First, Mr. Wilson was an elected official. In this country, we expect elected representatives to shoulder a degree of criticism about their public service from their constituents and their peers—and to continue exercising their free speech rights when the criticism comes. As this Court has put it, "[w]hatever differences may exist about interpretations of the First Amendment, there is practically universal agreement" that it was adopted in part to "protect the free discussion of governmental affairs." Mills v. Alabama, 384 U. S. 214, 218 (1966). When individuals "consent to be a candidate for a public office conferred by the election of the people," they necessarily "pu[t] [their] character in issue, sofar as it may respect [their] fitness and qualifications forthe office." White v. Nicholls, 3 How. 266, 290 (1845).
Mills v. Alabama, the cited case, does not directly support the proposition that elected officials retain their free speech rights. But the Court stated the issue clearly: elected officials can "continue exercising their free speech rights when the criticism comes."
Second, Gorsuch expands on this reasoning. He explains that the elected members of the Houston Community College Board can use their free speech rights to censure Wilson, a fellow elected member:
Second, the only adverse action at issue before us is itself a form of speech from Mr. Wilson's colleagues that concerns the conduct of public office. The First Amendment surely promises an elected representative like Mr. Wilson the right to speak freely on questions of government policy. But just as surely, it cannot be used as a weapon to silence other representatives seeking to do the same. The right to "examin[e] public characters and measures" through "free communication" may be no less than the "guardian of every other right." Madison's Report on the Virginia Resolutions (Jan. 7, 1800), in 17 Papers of James Madison 345 (D. Mat-tern, J. Stagg, J. Cross, & S. Perdue eds. 1991). And the role that elected officials play in that process "'makes it all the more imperative that they be allowed to freely express themselves.'" Republican Party of Minn. v. White, 536 U. S. 765, 781 (2002).
Again, the First Amendment protects the rights of politicians to criticize other politicians. Their speech is not subject to the ad-hoc balancing test from Pickering.
Gorsuch's analysis recognizes that elected officials are accountable to the electorate, and not a bureaucracy. Those elected officials are expected to receive public criticism. But more importantly, those elected officials retain their free speech rights to respond to public criticism.

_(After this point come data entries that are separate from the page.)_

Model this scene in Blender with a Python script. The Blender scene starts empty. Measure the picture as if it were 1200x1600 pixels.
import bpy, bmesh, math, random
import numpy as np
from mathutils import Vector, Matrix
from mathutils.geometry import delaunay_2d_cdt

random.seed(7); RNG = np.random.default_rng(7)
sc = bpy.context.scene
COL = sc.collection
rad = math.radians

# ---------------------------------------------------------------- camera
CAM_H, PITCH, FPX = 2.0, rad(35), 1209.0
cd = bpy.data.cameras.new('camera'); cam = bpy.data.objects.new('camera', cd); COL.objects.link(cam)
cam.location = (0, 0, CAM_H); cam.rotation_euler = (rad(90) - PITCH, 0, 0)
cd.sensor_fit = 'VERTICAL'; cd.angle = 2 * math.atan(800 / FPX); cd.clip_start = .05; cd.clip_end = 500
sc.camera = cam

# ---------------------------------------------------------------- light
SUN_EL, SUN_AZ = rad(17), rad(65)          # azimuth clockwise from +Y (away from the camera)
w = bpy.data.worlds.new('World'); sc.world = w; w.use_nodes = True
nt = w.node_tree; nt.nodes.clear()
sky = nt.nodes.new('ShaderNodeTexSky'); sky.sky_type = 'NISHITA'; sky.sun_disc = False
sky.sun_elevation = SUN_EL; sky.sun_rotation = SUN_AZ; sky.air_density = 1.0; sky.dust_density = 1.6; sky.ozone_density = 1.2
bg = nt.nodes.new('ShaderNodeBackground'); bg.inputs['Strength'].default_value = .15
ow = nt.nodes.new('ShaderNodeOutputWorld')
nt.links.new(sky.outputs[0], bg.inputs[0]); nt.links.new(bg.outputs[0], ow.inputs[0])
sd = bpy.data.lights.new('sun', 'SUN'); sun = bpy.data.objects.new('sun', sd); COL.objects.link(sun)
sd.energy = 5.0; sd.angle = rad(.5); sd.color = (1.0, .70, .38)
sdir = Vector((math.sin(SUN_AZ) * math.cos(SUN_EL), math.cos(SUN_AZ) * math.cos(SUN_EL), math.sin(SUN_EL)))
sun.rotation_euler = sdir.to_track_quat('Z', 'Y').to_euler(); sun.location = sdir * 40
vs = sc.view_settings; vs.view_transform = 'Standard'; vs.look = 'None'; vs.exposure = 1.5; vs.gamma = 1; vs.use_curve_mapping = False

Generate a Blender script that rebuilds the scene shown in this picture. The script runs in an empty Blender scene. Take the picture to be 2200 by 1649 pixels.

Gorsuch stressed over and over again that the case concerned elected officials:
Given these features of Mr. Wilson's case, we do not see how the Board's censure could qualify as a materially adverse action consistent with our case law. The censure at issue before us was a form of speech by elected representatives. It concerned the public conduct of another elected representative. Everyone involved was an equal member of the same deliberative body.
These First Amendment rights are not diminished by entering elected office, as they perhaps would be by entering the civil service.
In January 2020, Tillman and I wrote:
As a general matter, we think it is a mistake to analogize the President, an elected official, to a full-time, permanent employee or civil servant. Elected public officials make policy; civil servants and other public employees carry out those policies. The case law permits the civil servants' speech to be muted so that the government-as-employer can carry out its policy goals. The goal is to ensure that elections remain meaningful, and that the government-as-employer can put forward its message, notwithstanding its employees who may take a different view. We do not suggest that the Pickering line of cases was correctly or incorrectly decided. Our point is more limited: Pickering offers civil servants some free speech protections, but it also allows the government-as-employer to impose some free speech limitations on its civil servants. Those free speech limitations make little or no sense when applied to elected officials.
I think HCC v. Wilson provides some support for our position.